Look. Why are you waiting? Explain, please, why you, as a responsible adult and owner of this horse, admit that you need advice, get consistent advice, say you’re going to follow the advice, but then say you’re going to wait to follow it because you’re worried about what someone else will think? I am fairly sure that the breeder would be delighted to hear that the horse would be going to a situation that would help him reach his potential more quickly than you have time to get him there, at this point.

If you really believe your own line of “It is my responsibility to make sure he grows up to be a good equine citizen and I don’t think I can with my time constraints,” do not wait. Why have him have another month of developing bad habits and potentially hurting himself or you? Sell him before the offer goes away/the lady finds another horse, and both of you get on with your right and proper lives.

[QUOTE=Darty;7938652]
What would you do if you purchased your ‘dream horse’ as a weanling, only to discover over time that the horse, itself, does not mesh well with you and needs a more hands on environment than you can provide?

Said horse is now a yearling and I just don’t like his personality. Would you stick it out til he was an adult and hope with maturity he would be better suited to you or accept that he’s just not right for you and sell him?

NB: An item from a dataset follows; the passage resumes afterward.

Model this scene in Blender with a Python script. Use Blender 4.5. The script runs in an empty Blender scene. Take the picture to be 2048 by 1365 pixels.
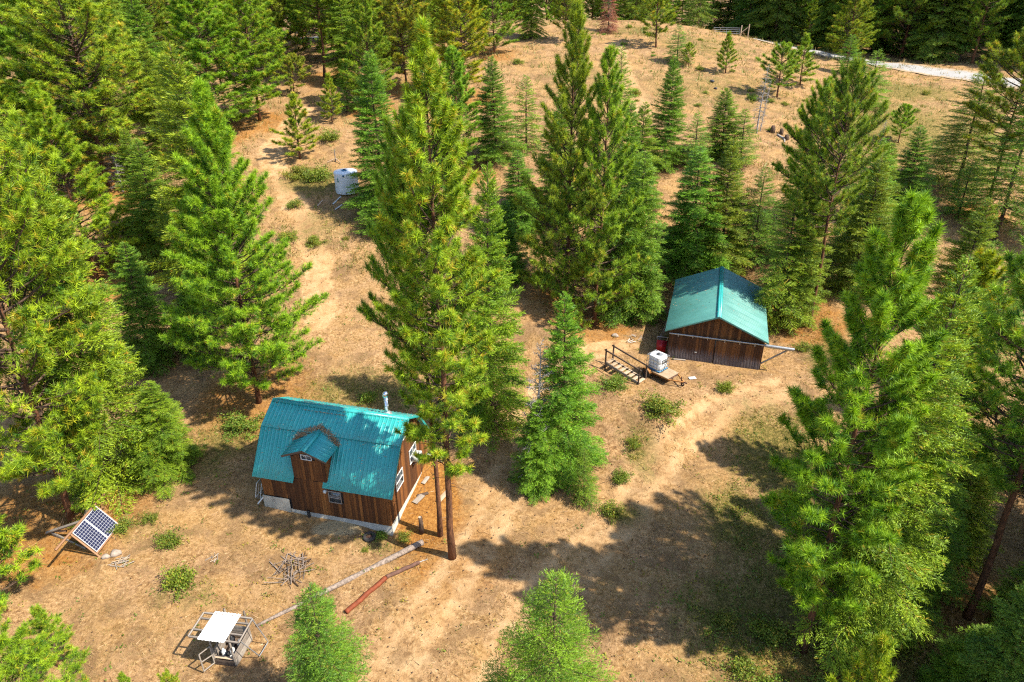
import bpy, math, random
import numpy as np
from mathutils import Vector, Matrix, Euler

S = bpy.context.scene
C = S.collection
R = math.radians
PI = math.pi

# ---------------------------------------------------------------- camera, sky, sun, exposure
cam_d = bpy.data.cameras.new('camera')
cam = bpy.data.objects.new('camera', cam_d)
C.objects.link(cam)
cam.location = (0, 0, 27.5)
cam.rotation_euler = (R(90 - 28), 0, 0)
cam_d.sensor_width = 36
cam_d.lens = 24.0
cam_d.clip_start = 0.5
cam_d.clip_end = 6000
S.camera = cam

SUN_EL, SUN_AZ = 52.0, 113.0
w = bpy.data.worlds.new('World')
S.world = w
w.use_nodes = True
nt = w.node_tree
sky = nt.nodes.new('ShaderNodeTexSky')
sky.sky_type = 'NISHITA'
sky.sun_disc = False
sky.sun_elevation = R(SUN_EL)
sky.sun_rotation = R(SUN_AZ)
sky.altitude = 800
sky.dust_density = 1.5
bg = nt.nodes['Background']
bg.inputs['Strength'].default_value = 0.15
nt.links.new(sky.outputs['Color'], bg.inputs['Color'])

sun_d = bpy.data.lights.new('sun', 'SUN')
sun_d.energy = 4.7
sun_d.angle = R(0.55)
sun_d.color = (1.0, 0.93, 0.80)
sun = bpy.data.objects.new('sun', sun_d)
C.objects.link(sun)
sv = Vector((math.sin(R(SUN_AZ)) * math.cos(R(SUN_EL)), math.cos(R(SUN_AZ)) * math.cos(R(SUN_EL)), math.sin(R(SUN_EL))))
sun.rotation_euler = (-sv).to_track_quat('-Z', 'Y').to_euler()
sun.location = (40, -20, 60)

S.view_settings.view_transform = 'Standard'
S.view_settings.look = 'None'
S.view_settings.gamma = 1.0
S.view_settings.exposure = 1.35
S.cycles.max_bounces = 4
S.cycles.diffuse_bounces = 3
S.cycles.glossy_bounces = 2
S.cycles.transmission_bounces = 3
S.cycles.use_adaptive_sampling = True
S.cycles.adaptive_threshold = 0.015
S.cycles.use_denoising = False
S.cycles.filter_width = 1.2
S.cycles.transparent_max_bounces = 4

# ---------------------------------------------------------------- helpers
def link(o, parent=None, matrix=None):
    C.objects.link(o)
    if parent is not None:
        o.parent = parent
    if matrix is not None:
        o.matrix_basis = matrix
    return o

def tag(o, label=None, cat=None, group=None, kind=None):
    if label: o['label'] = label
    if cat: o['category'] = cat
    if group: o['group'] = group
    if kind: o['kind'] = kind
    return o

def thing(name, label, cat, loc=(0, 0, 0), rz=0.0, group=None):
    o = bpy.data.objects.new(name, None)
    o.empty_display_size = 0.3
    C.objects.link(o)
    o.location = loc
    o.rotation_euler = (0, 0, rz)
    return tag(o, label, cat, group)

def mesh_np(name, verts, faces, mat=None, smooth=False, tint=None):
    """verts (N,3); faces: list of int arrays (M,3) and (M,4)."""
    me = bpy.data.meshes.new(name)
    verts = np.asarray(verts, np.float32)
    faces = [np.asarray(f, np.int32) for f in faces if len(f)]
    me.vertices.add(len(verts))
    me.vertices.foreach_set('co', verts.ravel())
    nl = sum(f.size for f in faces)
    npoly = sum(len(f) for f in faces)
    me.loops.add(nl)
    me.loops.foreach_set('vertex_index', np.concatenate([f.ravel() for f in faces]))
    me.polygons.add(npoly)
    tot = np.concatenate([np.full(len(f), f.shape[1], np.int32) for f in faces])
    st = np.concatenate([[0], np.cumsum(tot)[:-1]]).astype(np.int32)
    me.polygons.foreach_set('loop_start', st)
    me.polygons.foreach_set('loop_total', tot)
    if smooth:
        me.polygons.foreach_set('use_smooth', np.ones(npoly, bool))
    me.update(calc_edges=True)
    if tint is not None:
        a = me.attributes.new('tint', 'FLOAT_COLOR', 'POINT')
        a.data.foreach_set('color', np.asarray(tint, np.float32).ravel())
    if mat is not None:
        me.materials.append(mat)
    return me

def obj(name, me, parent=None, matrix=None):
    return link(bpy.data.objects.new(name, me), parent, matrix)

BOXV = [(x, y, z) for x in (-.5, .5) for y in (-.5, .5) for z in (-.5, .5)]
BOXF = [(0, 1, 3, 2), (4, 6, 7, 5), (0, 4, 5, 1), (2, 3, 7, 6), (0, 2, 6, 4), (1, 5, 7, 3)]
_box = {}
def box_mesh(mat):
    if mat.name not in _box:
        _box[mat.name] = mesh_np('block_' + mat.name, BOXV, [BOXF], mat)
    return _box[mat.name]

def box(name, mat, parent, lo, hi):
    lo, hi = Vector(lo), Vector(hi)
    c = (lo + hi) / 2
    s = hi - lo
    return obj(name, box_mesh(mat), parent, Matrix.Translation(c) @ Matrix.Diagonal((*s, 1)))

def frame_from(z, x=None):
    z = Vector(z).normalized()
    x = Vector(x) if x is not None else Vector((1, 0, 0))
    if abs(z.dot(x.normalized())) > .98:
        x = Vector((0, 1, 0))
    y = z.cross(x).normalized()
    x = y.cross(z).normalized()
    return Matrix((x, y, z)).transposed().to_4x4()

def beam(name, mat, parent, p0, p1, wx, wy, xdir=None):
    """box running from p0 to p1 along its own z axis"""
    p0, p1 = Vector(p0), Vector(p1)
    m = Matrix.Translation((p0 + p1) / 2) @ frame_from(p1 - p0, xdir) @ Matrix.Diagonal((wx, wy, (p1 - p0).length, 1))
    return obj(name, box_mesh(mat), parent, m)

def tube_np(pts, rad, n=8, cap=True):
    """one tube along a polyline; returns verts, quads, tris"""
    pts = np.asarray(pts, float); rad = np.asarray(rad, float)
    k = len(pts)
    tan = np.gradient(pts, axis=0)
    tan /= np.linalg.norm(tan, axis=1, keepdims=True) + 1e-9
    ref = np.array([0.0, 0, 1]) if abs(tan[0][2]) < .9 else np.array([1.0, 0, 0])
    a = np.cross(tan, ref); a /= np.linalg.norm(a, axis=1, keepdims=True) + 1e-9
    b = np.cross(tan, a)
    th = np.arange(n) * 2 * PI / n
    v = pts[:, None] + rad[:, None, None] * (np.cos(th)[None, :, None] * a[:, None] + np.sin(th)[None, :, None] * b[:, None])
    v = v.reshape(-1, 3)
    q = []
    for i in range(k - 1):
        for j in range(n):
            j2 = (j + 1) % n
            q.append((i * n + j, i * n + j2, (i + 1) * n + j2, (i + 1) * n + j))
    t = []
    if cap:
        v = np.vstack([v, pts[0], pts[-1]])
        for j in range(n):
            j2 = (j + 1) % n
            t.append((k * n, j2, j)); t.append((k * n + 1, (k - 1) * n + j, (k - 1) * n + j2))
    return v, q, t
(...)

I have a buyer wanting him for the price I would accept. Been tossing and turning over it for a month and still haven’t decided. I’m starting to think I’m going to have to move him on but I worry I’ll regret it.

Thoughts?[/QUOTE]

Get a fair price and SELL.

So what if it IS ‘out with the old & in with the new’? Why are you so concerned with the breeders judging you?? Buying yourself time is only enabling further wishy-washy-ness. You know what you want, you know what you need to do, so go do it! (Meant motivationally, not meanly!)